Saturday, December 08, 2012
Mountains
In looking at my life history I can see that there were
times that I crawled over mountains on foot at a time and got to top without
really knowing how high or long I was walking.
It is rather like starting college.
On day one you don’t think I will take 30 courses, read a million pages,
write 90 papers and a thesis give 30 presentations. If you thought that, you probably would
return home. You just go to the bookstore and start or you create a
mountain. To me the mountain is the task
with added mental angst. I don’t read
well, I don’t read fast, I don’t write well, I might not make the grade, I
might not have friends etc.. Learning to
live with your mountains is an important life lesson. In my life I have had relationships end and I
have ended them. Whatever happened is
not the pain of it, it is what I did with the experience that mattered to my
life. In one case, I spend a very long
time, reliving every conversation, every argument as well as every stolen intimate
moment. I obsessed over what I gave up
for the relationship and how my life was changed etc. I fantasized over what
might have been, what would have been, what should have been. Every time I put on clothes, I thought of
time we were together and I wore that etc.. And I stored it all in a very large
mountain. I never climbed the mountain,
because it was a mental mountain that I created and the only way to get around,
over, under, or through was to let go of the solid mass and let it crumble with
time.

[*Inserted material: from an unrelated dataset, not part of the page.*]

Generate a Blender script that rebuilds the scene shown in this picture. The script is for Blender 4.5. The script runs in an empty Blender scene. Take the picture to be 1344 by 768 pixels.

Today, I know the relationship was
never that right for me and I am grateful that it ended. At the time, it was oh so painful and now I
look at all that came from the ending.
Being able to use your surveyor skills of detached assessment or if you
don’t have that… your poker skills of knowing when to fold and when to hold
really put the mountain into perspective.
If real…start walking up and if not real…start walking away.